John Speller's Web Pages R. B. Osborne (Reading Railroad)

John Speller's Web Pages

R. B. Osborne (Reading Railroad)
The Philadelphia & Reading Railroad had some of the most remarkable engineering works of nineteenth-century America. Many of these were the work of Richard Boyse Osborne (1815-1899), a brilliant young English civil engineer of Irish ancestry.

Richard Boyse Osborne was born in London on 3 November 1815, and died in Glendale, Pennsylvania on 28 November 1899. He came from a family of minor nobility and might have expected to inherit a large fortune except for what he described as "the weakness and delusion" of his father. He accordingly moved to North America to seek his fortune in 1834 and after a time in Canada and then in Chicago and St. Louis, he joined the Philadelphia and Reading Railroad as a draftsman in 1838 and, learning engineering largely "on the job," soon rose to be the company's Chief Engineer. There he distinguished himself by designing the first iron bridge in North America, constructed using Howe's Patent Truss. His Skew Bridge in Reading was also a masterpiece of its day. It was locally nicknamed the "Soap & Whiskey Bridge" owing to the fact that Osborne began by making a model of it in soap, and it was built by Irish "Navvies" who were wont to partake of a drop or two of the hard stuff from time to time.

In 1846 Osborne moved to Ireland to be the engineer responsible for the construction of the Waterford & Limerick Railway (though nominally under the supervision of Charles Vignoles), where he built several more iron-truss bridges including a remarkable skew bridge at Ballysimon. He was also responsible for introducing the first double-bogie eight-wheel coaches in the British Isles.

In 1852 Osborne returned to Pennsylvania where he continued designing structures for the Reading Railroad, but also did quite a bit of work for other railroads. At this time he began work on the Camden & Atlantic Railroad, of which he was both the civil engineer and a major promoter, and he was thus largely responsible for the creation of Atlantic City. His brother, John H. Osborne, was the Camden & Atlantic's General Manager. As well as laying out the city and building its railroad, Richard B. Osborne was responsible for naming the town Atlantic City.

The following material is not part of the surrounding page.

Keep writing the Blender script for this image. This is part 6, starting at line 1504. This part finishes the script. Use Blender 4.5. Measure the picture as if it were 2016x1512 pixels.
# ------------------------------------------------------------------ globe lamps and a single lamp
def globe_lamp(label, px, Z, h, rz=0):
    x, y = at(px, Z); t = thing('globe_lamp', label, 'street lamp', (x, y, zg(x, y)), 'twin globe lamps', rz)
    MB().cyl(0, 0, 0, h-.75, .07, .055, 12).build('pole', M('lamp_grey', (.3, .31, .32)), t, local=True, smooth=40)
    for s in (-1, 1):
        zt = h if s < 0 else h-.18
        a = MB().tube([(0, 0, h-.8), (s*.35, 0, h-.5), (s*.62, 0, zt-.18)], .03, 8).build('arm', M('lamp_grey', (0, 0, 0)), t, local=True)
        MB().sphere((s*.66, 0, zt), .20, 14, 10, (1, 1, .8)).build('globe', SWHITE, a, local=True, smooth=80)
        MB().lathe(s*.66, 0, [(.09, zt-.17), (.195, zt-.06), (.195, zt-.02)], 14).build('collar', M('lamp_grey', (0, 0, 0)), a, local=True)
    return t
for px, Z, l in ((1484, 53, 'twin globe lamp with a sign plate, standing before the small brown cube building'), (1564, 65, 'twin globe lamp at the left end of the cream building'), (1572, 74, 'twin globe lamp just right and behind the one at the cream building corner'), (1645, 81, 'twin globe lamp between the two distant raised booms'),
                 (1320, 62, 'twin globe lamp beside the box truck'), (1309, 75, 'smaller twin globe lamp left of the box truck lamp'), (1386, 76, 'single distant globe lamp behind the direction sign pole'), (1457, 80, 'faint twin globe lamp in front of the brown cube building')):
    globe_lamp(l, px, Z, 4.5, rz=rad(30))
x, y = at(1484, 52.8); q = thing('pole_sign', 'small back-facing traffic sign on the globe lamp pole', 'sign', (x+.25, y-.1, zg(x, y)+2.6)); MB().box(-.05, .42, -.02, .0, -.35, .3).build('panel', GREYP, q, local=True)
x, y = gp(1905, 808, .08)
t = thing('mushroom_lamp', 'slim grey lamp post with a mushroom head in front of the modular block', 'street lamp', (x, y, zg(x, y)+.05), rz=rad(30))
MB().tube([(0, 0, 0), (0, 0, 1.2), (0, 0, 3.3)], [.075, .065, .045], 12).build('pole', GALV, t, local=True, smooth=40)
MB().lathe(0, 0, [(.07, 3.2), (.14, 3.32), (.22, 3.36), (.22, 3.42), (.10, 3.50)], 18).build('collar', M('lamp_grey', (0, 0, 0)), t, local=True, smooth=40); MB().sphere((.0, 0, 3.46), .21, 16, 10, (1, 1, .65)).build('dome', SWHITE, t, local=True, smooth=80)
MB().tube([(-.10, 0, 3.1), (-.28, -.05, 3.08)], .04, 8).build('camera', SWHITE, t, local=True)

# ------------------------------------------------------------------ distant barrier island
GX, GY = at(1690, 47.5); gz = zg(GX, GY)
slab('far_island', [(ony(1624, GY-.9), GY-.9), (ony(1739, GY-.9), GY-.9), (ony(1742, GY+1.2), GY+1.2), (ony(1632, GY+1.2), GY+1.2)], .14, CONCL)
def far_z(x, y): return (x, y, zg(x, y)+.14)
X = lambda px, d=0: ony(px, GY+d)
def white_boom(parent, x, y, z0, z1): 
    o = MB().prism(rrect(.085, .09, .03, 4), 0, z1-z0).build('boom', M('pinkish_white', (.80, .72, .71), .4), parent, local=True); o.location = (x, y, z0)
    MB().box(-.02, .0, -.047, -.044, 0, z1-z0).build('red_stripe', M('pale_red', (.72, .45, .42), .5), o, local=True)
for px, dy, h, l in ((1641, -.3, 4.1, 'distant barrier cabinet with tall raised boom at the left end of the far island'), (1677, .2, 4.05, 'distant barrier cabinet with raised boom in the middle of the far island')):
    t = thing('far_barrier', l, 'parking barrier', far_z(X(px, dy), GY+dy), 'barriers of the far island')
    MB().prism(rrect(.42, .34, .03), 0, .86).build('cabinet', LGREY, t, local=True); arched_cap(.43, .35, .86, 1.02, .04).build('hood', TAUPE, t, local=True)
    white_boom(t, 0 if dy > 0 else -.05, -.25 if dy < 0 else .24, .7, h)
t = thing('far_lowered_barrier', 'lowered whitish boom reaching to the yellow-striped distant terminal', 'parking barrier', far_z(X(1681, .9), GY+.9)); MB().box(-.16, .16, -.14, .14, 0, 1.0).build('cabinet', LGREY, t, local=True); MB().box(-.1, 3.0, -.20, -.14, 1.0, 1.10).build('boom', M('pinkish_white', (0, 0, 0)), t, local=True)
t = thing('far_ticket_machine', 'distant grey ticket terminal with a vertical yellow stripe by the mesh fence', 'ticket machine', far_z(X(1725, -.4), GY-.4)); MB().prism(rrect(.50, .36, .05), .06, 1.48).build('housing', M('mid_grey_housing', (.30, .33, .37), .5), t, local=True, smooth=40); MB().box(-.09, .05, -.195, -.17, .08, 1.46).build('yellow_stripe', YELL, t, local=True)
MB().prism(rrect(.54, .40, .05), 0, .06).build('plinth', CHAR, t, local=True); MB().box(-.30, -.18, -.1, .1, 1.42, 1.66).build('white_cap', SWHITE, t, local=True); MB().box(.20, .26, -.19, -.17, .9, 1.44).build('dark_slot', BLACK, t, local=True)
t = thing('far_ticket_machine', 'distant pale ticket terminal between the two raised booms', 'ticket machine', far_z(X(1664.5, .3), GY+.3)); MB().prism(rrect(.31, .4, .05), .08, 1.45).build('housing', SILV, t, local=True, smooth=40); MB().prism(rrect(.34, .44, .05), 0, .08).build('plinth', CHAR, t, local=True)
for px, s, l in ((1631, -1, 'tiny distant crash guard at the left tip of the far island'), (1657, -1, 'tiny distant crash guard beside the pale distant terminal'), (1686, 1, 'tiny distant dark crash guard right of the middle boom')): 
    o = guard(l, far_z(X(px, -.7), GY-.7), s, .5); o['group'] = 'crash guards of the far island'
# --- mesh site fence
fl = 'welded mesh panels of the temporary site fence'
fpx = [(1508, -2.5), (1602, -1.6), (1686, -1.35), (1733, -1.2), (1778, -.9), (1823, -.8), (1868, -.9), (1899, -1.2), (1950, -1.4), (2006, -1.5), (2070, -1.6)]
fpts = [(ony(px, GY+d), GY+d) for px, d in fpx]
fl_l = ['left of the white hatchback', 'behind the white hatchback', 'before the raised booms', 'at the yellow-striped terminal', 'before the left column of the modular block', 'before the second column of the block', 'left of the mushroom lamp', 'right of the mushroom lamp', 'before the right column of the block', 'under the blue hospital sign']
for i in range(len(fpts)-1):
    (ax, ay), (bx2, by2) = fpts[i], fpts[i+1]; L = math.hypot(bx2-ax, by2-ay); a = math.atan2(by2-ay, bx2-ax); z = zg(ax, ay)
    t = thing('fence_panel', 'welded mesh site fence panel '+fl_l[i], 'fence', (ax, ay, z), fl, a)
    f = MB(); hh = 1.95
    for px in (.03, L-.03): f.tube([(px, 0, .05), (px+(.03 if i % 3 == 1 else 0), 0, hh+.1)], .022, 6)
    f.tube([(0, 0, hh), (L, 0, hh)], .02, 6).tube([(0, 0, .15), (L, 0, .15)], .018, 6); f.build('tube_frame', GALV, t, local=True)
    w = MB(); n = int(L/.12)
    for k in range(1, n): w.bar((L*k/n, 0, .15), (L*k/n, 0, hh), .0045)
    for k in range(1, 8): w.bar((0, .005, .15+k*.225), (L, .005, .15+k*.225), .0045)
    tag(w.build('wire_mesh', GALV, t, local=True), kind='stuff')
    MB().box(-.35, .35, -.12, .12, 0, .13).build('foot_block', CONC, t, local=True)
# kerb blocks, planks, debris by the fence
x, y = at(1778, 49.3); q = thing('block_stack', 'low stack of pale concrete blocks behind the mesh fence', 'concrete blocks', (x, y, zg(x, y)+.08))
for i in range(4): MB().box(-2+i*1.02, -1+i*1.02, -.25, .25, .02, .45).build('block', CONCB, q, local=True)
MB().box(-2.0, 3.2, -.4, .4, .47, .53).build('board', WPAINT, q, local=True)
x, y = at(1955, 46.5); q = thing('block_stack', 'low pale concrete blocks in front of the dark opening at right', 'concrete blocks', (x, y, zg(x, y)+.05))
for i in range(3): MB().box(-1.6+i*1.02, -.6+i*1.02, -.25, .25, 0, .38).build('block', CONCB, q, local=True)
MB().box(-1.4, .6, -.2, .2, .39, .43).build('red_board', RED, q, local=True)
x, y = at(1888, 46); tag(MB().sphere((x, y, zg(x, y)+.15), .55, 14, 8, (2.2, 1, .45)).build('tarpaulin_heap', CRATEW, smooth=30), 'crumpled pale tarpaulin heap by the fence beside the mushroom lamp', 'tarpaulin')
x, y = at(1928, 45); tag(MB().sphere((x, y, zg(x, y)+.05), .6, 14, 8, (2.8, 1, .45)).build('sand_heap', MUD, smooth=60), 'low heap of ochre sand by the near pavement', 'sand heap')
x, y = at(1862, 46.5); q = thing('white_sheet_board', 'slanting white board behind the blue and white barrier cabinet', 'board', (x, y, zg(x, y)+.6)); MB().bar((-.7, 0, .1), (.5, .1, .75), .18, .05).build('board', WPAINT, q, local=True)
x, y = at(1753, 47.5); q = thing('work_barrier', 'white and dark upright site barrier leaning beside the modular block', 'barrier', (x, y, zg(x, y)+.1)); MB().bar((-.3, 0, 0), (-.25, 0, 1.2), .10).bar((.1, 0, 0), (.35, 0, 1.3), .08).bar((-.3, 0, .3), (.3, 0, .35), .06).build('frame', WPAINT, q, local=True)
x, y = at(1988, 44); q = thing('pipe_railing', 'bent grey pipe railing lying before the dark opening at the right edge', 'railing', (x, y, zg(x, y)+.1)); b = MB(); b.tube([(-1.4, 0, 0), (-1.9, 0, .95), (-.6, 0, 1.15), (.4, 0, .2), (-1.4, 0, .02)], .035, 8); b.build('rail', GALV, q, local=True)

R. B. Osborne was also responsible for engineering Broad Street Station in Philadelphia,built for the Philadelphia, Wilmington & Baltimore Railroad (later part of the Pennsylvania Railroad) in 1851-52. The station had a 50 ft. Howe-truss span which spanned eight tracks.

Osborne seems to have been something of a narrow gauge enthusiast, and at the time he was chief engineer of the Western Maryland Railroad recommended replacing the company's single 4' 8" gauge single line with a double-track 3' 0" gauge railway. Fortunately this advice was not followed.

In later years he was in partnership with his son in the firm of Richard B. Osborne & Son, Civil Engineers, of Philadelphia.
The timber trestle on the Philadelphia & Reading Railroad at Ringtown, Pennsylvania built in 1854, 390 yards long and 130 feet high. Photographed in 1875, just before replacement.
The West Manyunk bridge on the Philadlphia & Reading Railroad in Philadelphia was the first iron bridge in North America. It replaced a wooden trestle and was installed overnight on 4 May 1845 and replaced in 1910. One of the three 34 ft. Howe trusses shown here survives in the Smithsonian Museum, Washington, DC. The inspection engine shown here, "Black Diamond," also survives in the St. Louis National Transportation Museum
Skew bridge, at Sixth and Woodward in Reading. Designed by Richard B. Osborne in 1857. Every stone of the forty-foot brownstone elliptical arch was individually shaped to fit in place, so there was no need for a keystone. When I lived in Reading, Pennsylvania, most people seemed to think this bridge was named after a Mr. Skew!
Peacock Lock Viaduct over the Schuylkill River at Tuckerton north of Reading, built 1853-1854. Note the circular openings in the masonry of the keyless arches, designed to save weight without weakening the structure.